*What is asked:*
Collect all lines from the listing that include the string "part".

*Data segment:*
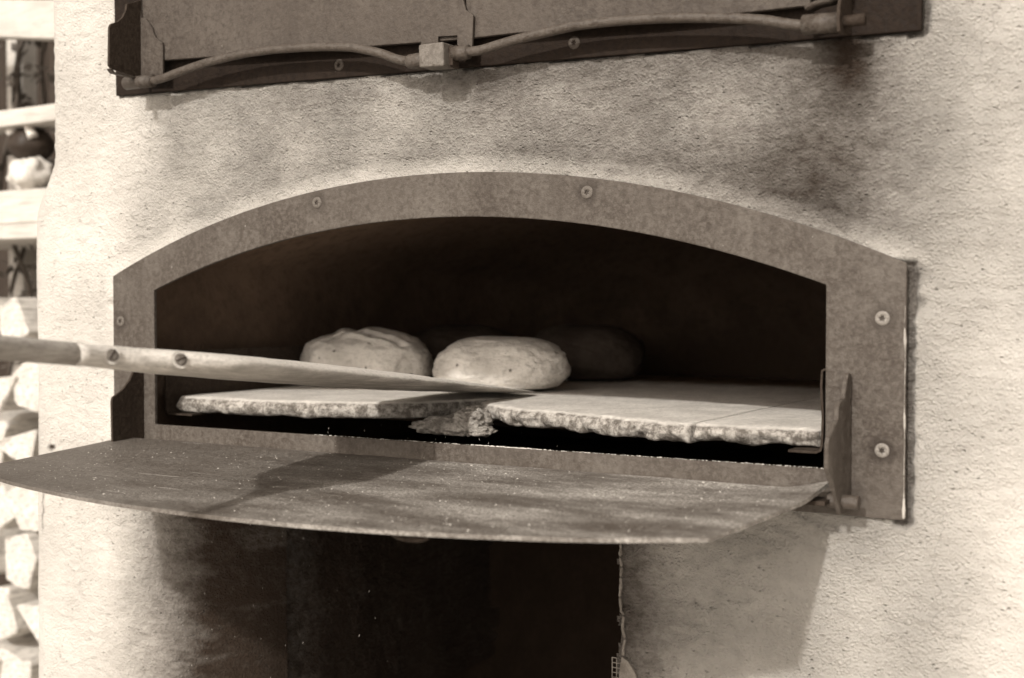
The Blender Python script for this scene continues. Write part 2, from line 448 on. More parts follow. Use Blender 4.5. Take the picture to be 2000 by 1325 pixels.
    soot_shade = (.33 * smooth(-.12, .22, X) * smooth(1.17, 1.0, X) * smooth(1.38, 1.47, Z) + .24 * smooth(.40, .80, X) * smooth(1.15, 1.0, X) * smooth(1.42, 1.5, Z)
            + blob(1.00, 1.58, .095, .13, .22) + blob(.93, 1.53, .12, .05, .10) + blob(.52, 1.685, .5, .022, .16)
            + blob(.57, 1.665, .05, .04, .22) + blob(1.022, 1.66, .030, .035, .32) + blob(.04, 1.68, .03, .045, .20) + blob(1.2, 1.62, .16, .2, .12)
            + blob(1.03, 1.165, .06, .020, .22) + blob(.94, 1.135, .10, .02, .10) + .02 * N4 * smooth(1.2, 1.0, X) * smooth(1.42, 1.5, Z))
    lower = smooth(1.20, 1.13, Z)
    soot_shade = soot_shade + lower * (1.04 * smooth(-.16, .065, X) ** 1.3 * (X < .5) + .80 * smooth(.93, .745, X) ** 1.8 * (X > .5) + .03 * smooth(1.06, .95, X) * (X > .5)) * (1 + .10 * N4)  # fade beside the firebox paints the door's shade over sooty plaster
    soot_shade = soot_shade - .26 * np.sqrt(fil) * (Z > 1.4)
    soot_shade = soot_shade - .38 * np.exp(-(((X - .90) / .075) ** 2 + ((Z - 1.615) / .035) ** 2)) * (.7 + .6 * N4)
    soot_shade = np.clip(soot_shade * (1 + .08 * N4 + .10 * N2), 0, 1)
    soot_shade = np.maximum(soot_shade, .75 * np.maximum(gap, gapU)); soot_shade = np.maximum(soot_shade, .7 * np.clip(notch - .35, 0, 1))
    spot = np.exp(-(((X + .236) / .013) ** 2 + ((Z - 1.179) / .007) ** 2)) * (N3 + .6 * N2 + .9)
    crack = np.exp(-((X + .2555 + .005 * N2 + .004 * N4) / .0022) ** 2) * ((Z > 1.045) & (Z < 1.125)) * (N3 > -.25)
    soot_shade = np.clip(np.maximum(soot_shade, np.maximum(smooth(.5, .9, spot), .8 * crack)), 0, 1)
    # openings
    wob = .006 * N2 + .004 * N3
    hole = (dM < 0) | ((X > PIT['x0'] - .01) & (X < PIT['x1'] + wob) & (Z < PIT['z1']) & flat)
    hole &= flat
    verts = np.stack([Xd, Yd, Z], -1).reshape(-1, 3)
    idx = np.arange(nr * nc).reshape(nr, nc)
    q = np.stack([idx[:-1, :-1], idx[:-1, 1:], idx[1:, 1:], idx[1:, :-1]], -1).reshape(-1, 4)
    hq = (hole[:-1, :-1] & hole[:-1, 1:] & hole[1:, 1:] & hole[1:, :-1]).reshape(-1)
    q = q[~hq]
    used = np.zeros(len(verts), bool); used[q.ravel()] = True
    remap = np.cumsum(used) - 1
    verts = verts[used]; q = remap[q]
    me = bpy.data.meshes.new('plaster_shell')
    me.vertices.add(len(verts)); me.vertices.foreach_set('co', verts.ravel())
    me.loops.add(q.size); me.loops.foreach_set('vertex_index', q.ravel().astype(np.int32))
    me.polygons.add(len(q)); me.polygons.foreach_set('loop_start', np.arange(0, q.size, 4, dtype=np.int32))
    me.update(calc_edges=True)
    me.polygons.foreach_set('use_smooth', np.ones(len(q), bool))
    for nm, arr in (('soot_shade', soot_shade), ('coarse', np.clip(coarse, 0, 1.3))):
        at = me.attributes.new(nm, 'FLOAT', 'POINT'); at.data.foreach_set('value', arr.reshape(-1)[used].astype(np.float32))
    me.materials.append(MT['plaster'])
    o = bpy.data.objects.new('plaster_shell', me); COL.objects.link(o); o.parent = oven; o.matrix_parent_inverse = OI
    return o
build_wall()
v, f = box_data(-.26, 1.60, .03, 1.35, 2.20, 2.25)
part('oven_roof', v, f, 'plaster')
v, f = box_data(-.26, 1.60, 1.32, 1.345, 0, 2.20)
part('rear_wall', v, f, 'plaster')

# ---- mouth frame
def ring(name, outer, inner, y0, y1, mat, parent=None):
    n = len(outer)
    v = [(p[0], y0, p[1]) for p in outer] + [(p[0], y0, p[1]) for p in inner] + [(p[0], y1, p[1]) for p in outer] + [(p[0], y1, p[1]) for p in inner]
    f = []
    for i in range(n):
        j = (i + 1) % n
        f += [(i, j, n + j, n + i)[::-1], (2 * n + i, 2 * n + j, 3 * n + j, 3 * n + i), (i, j, 2 * n + j, 2 * n + i), (n + i, n + j, 3 * n + j, 3 * n + i)]
    return fix_normals(part(name, v, f, mat, parent))
frame = mod_bevel(ring('mouth_frame', OUTER, INNER, -.007, -.001, 'frame'), .0012)
frame['label'] = 'arched flat steel frame round the baking mouth'

pts = [(1.0832 + .0010 * nz(z * 25, 1, 1), -.0066, z) for z in np.arange(1.179, 1.40, .0015)]
v, f = tube(pts, [.0003 + max(0, .0019 * fb(p[2] * 34, 7, 7, 3)) + .0022 * sm(1.21, 1.18, p[2]) * (.6 + .4 * nz(p[2] * 90, 2, 2)) for p in pts], 8)
b = part('plaster_smear', v, f, 'smear', frame, True); b.matrix_parent_inverse = Matrix()
# ---- screws
def screw_mesh(rad=.0078):
    v = []; f = []; n = 36
    def ringp(fn, y): 
        s = len(v)
        for i in range(n):
            a = 2 * math.pi * i / n; rr = fn(a); v.append((rr * math.cos(a), y, rr * math.sin(a)))
        return s
    star = lambda a: rad * (.34 + .09 * math.cos(6 * a))
    r0 = ringp(lambda a: rad, .0005); r1 = ringp(lambda a: rad * .97, -.0006); r2 = ringp(lambda a: rad * .8, -.0012); r3 = ringp(star, -.0012); r4 = ringp(lambda a: star(a) * .9, .0010)
    for a, b in ((r0, r1), (r1, r2), (r2, r3), (r3, r4)):
        for i in range(n): f.append((a + i, a + (i + 1) % n, b + (i + 1) % n, b + i))
    f.append(tuple(r4 + i for i in range(n)))
    me = bpy.data.meshes.new('screw'); me.from_pydata(v, [], f); me.update()
    me.polygons.foreach_set('use_smooth', [len(p.vertices) == 4 for p in me.polygons])
    bm = bmesh.new(); bm.from_mesh(me); bmesh.ops.recalc_face_normals(bm, faces=bm.faces); bm.to_mesh(me); bm.free()
    me.materials.append(MT['screw']); me.materials.append(MT['screwdark'])
    me.polygons[len(f) - 1].material_index = 1
    for p in me.polygons:
        if all(vi >= r3 for vi in p.vertices): p.material_index = 1
    return me
SCREW = screw_mesh()
SCREWP = SCREW.copy(); SCREWP.materials[0] = MT['screwpaint']; SCREWU = SCREW.copy(); SCREWU.materials[0] = MT['upper']
for (x, z, bright) in ((-.0694, 1.3762, 0), (.3074, 1.5379, 0), (.7141, 1.5333, 0), (1.0599, 1.3866, 1), (1.0605, 1.2485, 1)):
    s = bpy.data.objects.new('screw', SCREW if bright else SCREWP); COL.objects.link(s); s.parent = frame
    s.location = (x, -.0072, z); s.rotation_euler = (0, random.uniform(0, 1), 0)

# ---- baking chamber (vault) and its tray and slabs
CH = arc(-.042, 1.46, 1.042, 1.46, .5, 1.60, 24)
sec = CH + [(1.042, 1.16), (-.042, 1.16)]
n = len(sec); ys = [.010, .05, .15, .3, .6, .85, 1.0, 1.12, 1.2, 1.26, 1.29]; scl = [1, 1, 1, 1, 1, .96, .88, .75, .58, .36, .15]
v = []; f = []
for y, sc_ in zip(ys, scl):
    for p in sec: v.append((.5 + (p[0] - .5) * sc_ + .003 * nz(p[0] * 8, y * 8, p[1] * 8), y, 1.16 + (p[1] - 1.16) * (.3 + .7 * sc_) + .003 * nz(p[1] * 8 + 5, y * 8, p[0] * 8)))
for i in range(len(ys) - 1):
    for k in range(n): f.append((i * n + k, i * n + (k + 1) % n, (i + 1) * n + (k + 1) % n, (i + 1) * n + k))
f.append(tuple((len(ys) - 1) * n + k for k in range(n)))
part('baking_chamber', v, f, 'soot_shade', None, True)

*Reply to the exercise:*
The Blender Python script for this scene continues. Write part 2, from line 448 on. More parts follow. Use Blender 4.5. Take the picture to be 2000 by 1325 pixels.
part('oven_roof', v, f, 'plaster')
part('rear_wall', v, f, 'plaster')
    return fix_normals(part(name, v, f, mat, parent))
b = part('plaster_smear', v, f, 'smear', frame, True); b.matrix_parent_inverse = Matrix()
part('baking_chamber', v, f, 'soot_shade', None, True)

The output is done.